→ Raw data:

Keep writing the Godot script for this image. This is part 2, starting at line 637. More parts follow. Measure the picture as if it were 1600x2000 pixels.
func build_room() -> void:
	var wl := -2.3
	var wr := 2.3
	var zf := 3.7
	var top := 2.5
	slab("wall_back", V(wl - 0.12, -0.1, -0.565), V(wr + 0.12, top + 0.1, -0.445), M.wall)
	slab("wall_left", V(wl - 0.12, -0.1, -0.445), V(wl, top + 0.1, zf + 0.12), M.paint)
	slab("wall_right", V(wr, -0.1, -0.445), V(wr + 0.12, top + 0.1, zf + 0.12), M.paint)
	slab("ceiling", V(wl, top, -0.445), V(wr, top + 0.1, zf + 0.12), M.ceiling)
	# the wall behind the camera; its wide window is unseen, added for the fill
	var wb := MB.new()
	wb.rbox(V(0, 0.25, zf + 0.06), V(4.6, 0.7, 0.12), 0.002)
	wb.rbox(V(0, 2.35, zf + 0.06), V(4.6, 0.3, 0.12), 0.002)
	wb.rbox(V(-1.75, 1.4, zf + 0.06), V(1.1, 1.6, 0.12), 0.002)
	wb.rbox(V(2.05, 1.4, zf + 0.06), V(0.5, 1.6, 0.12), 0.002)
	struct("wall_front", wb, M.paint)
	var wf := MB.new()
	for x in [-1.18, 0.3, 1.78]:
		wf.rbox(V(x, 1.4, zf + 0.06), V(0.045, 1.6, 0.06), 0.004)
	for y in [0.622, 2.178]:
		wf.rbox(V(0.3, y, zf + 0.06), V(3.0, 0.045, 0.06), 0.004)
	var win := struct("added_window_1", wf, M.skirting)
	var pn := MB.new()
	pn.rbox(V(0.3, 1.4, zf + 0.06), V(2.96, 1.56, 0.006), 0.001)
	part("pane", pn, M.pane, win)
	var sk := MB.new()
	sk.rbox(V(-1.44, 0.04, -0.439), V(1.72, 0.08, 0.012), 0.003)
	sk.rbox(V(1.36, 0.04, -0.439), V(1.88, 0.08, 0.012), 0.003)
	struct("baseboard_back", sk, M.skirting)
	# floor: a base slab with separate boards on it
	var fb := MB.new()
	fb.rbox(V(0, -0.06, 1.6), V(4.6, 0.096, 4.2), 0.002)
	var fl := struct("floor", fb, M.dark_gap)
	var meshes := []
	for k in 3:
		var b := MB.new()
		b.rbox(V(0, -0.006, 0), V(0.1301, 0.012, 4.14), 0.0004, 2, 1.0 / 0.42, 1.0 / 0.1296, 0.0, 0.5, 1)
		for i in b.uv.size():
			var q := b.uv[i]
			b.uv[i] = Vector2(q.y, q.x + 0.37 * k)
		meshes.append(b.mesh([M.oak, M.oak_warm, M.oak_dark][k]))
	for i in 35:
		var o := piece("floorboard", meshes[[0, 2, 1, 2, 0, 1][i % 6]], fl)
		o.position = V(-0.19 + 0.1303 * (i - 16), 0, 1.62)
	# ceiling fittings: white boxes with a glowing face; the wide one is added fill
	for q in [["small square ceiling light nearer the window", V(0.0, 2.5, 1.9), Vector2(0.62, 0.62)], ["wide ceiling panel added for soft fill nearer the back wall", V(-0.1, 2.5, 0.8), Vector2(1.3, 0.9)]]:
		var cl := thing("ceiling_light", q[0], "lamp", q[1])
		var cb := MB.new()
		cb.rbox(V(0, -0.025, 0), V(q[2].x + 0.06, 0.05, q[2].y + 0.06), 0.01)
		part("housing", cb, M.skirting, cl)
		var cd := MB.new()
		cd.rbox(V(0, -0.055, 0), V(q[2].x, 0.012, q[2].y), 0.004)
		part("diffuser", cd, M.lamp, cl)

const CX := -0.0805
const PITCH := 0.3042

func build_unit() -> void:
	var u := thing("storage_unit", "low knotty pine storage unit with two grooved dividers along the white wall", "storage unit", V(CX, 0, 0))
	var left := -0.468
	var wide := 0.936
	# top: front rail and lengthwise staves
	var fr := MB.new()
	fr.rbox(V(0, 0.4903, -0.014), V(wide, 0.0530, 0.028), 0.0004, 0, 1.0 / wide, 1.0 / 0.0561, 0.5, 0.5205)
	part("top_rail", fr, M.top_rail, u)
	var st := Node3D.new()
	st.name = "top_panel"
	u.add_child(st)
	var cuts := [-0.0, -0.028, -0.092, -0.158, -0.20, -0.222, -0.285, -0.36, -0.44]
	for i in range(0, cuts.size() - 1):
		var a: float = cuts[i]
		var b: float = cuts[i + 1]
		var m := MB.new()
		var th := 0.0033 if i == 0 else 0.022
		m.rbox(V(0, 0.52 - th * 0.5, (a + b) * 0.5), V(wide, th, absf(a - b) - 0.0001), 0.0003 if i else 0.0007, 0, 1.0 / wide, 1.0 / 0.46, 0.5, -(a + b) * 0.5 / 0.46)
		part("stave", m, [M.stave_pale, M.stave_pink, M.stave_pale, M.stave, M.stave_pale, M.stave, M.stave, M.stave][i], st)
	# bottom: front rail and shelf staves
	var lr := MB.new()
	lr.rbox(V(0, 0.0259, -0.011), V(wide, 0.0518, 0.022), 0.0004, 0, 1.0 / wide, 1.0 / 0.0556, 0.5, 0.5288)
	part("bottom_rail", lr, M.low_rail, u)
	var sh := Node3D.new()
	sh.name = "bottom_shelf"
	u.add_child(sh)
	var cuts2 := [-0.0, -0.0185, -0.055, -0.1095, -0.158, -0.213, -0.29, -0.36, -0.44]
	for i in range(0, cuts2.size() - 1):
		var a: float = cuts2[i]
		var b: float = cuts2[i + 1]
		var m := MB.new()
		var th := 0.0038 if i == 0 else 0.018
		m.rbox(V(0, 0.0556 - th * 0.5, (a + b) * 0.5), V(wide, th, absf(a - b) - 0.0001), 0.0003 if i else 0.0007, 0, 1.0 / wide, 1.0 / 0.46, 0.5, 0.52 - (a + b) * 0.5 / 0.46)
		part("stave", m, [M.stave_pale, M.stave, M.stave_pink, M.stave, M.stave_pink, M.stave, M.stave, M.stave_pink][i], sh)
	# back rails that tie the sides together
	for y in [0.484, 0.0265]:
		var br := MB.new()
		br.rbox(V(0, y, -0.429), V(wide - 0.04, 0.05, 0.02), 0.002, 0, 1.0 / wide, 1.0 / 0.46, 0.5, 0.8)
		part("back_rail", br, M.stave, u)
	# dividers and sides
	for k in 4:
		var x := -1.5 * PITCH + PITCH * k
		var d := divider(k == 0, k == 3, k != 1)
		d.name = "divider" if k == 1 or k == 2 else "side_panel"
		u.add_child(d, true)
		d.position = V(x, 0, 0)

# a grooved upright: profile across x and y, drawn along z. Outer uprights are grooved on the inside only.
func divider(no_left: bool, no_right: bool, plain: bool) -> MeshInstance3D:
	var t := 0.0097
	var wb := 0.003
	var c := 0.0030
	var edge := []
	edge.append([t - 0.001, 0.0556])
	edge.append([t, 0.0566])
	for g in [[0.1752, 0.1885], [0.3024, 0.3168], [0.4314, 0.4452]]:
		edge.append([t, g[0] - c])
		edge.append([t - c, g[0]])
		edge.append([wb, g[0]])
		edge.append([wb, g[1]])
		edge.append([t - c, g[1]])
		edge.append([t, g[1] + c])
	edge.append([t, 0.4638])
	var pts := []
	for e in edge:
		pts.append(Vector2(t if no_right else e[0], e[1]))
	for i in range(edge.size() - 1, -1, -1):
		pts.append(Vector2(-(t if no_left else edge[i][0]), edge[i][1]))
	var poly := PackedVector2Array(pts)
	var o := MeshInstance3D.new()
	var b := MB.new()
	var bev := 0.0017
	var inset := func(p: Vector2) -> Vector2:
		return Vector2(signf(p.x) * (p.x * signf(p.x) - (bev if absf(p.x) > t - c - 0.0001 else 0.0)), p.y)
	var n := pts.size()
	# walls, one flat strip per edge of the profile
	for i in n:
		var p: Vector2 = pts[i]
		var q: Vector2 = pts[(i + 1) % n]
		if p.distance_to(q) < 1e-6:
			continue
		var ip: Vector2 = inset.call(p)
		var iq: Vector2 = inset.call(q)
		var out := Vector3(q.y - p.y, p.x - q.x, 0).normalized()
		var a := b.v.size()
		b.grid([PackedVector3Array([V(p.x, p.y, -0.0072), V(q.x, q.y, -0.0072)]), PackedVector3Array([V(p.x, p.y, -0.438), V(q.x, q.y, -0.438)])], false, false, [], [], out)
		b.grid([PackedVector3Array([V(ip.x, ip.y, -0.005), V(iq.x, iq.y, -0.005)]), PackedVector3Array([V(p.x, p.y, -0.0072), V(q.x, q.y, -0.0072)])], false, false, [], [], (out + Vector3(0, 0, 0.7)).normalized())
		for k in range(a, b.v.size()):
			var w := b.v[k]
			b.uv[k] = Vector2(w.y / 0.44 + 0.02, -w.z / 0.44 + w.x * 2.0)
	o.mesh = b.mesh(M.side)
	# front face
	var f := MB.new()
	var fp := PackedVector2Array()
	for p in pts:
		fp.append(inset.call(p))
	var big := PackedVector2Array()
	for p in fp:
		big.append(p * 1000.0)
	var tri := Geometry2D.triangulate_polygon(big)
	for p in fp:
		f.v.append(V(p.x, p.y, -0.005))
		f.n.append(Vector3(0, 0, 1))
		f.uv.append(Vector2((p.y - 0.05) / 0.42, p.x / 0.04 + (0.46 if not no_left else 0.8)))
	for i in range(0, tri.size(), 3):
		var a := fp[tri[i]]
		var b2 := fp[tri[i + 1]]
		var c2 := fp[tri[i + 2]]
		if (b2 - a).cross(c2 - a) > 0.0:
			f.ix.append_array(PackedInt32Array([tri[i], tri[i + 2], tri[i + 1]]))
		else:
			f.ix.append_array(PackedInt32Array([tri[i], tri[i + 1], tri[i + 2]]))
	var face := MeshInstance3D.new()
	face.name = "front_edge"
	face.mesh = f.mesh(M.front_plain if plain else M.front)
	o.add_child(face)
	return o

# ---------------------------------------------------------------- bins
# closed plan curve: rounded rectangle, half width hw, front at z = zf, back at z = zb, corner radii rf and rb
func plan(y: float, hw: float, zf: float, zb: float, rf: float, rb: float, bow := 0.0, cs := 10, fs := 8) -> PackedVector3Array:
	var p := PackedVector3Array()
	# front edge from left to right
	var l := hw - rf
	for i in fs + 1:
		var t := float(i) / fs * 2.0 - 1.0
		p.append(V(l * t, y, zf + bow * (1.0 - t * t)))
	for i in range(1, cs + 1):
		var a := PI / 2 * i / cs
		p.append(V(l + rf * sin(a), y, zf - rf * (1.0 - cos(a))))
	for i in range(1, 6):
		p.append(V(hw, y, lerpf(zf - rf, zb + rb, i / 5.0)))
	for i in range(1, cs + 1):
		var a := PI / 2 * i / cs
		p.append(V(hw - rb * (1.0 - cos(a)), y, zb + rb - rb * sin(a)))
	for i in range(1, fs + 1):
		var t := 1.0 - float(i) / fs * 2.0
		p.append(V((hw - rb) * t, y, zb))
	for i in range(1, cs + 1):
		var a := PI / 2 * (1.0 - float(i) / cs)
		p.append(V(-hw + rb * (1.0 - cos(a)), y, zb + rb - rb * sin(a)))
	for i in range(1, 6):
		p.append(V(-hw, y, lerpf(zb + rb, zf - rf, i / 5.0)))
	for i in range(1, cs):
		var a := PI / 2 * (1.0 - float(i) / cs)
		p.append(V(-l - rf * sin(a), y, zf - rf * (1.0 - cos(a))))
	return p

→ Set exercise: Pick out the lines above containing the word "part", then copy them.

→ Expected answer:
Keep writing the Godot script for this image. This is part 2, starting at line 637. More parts follow. Measure the picture as if it were 1600x2000 pixels.
	part("pane", pn, M.pane, win)
		part("housing", cb, M.skirting, cl)
		part("diffuser", cd, M.lamp, cl)
	part("top_rail", fr, M.top_rail, u)
		part("stave", m, [M.stave_pale, M.stave_pink, M.stave_pale, M.stave, M.stave_pale, M.stave, M.stave, M.stave][i], st)
	part("bottom_rail", lr, M.low_rail, u)
		part("stave", m, [M.stave_pale, M.stave, M.stave_pink, M.stave, M.stave_pink, M.stave, M.stave, M.stave_pink][i], sh)
		part("back_rail", br, M.stave, u)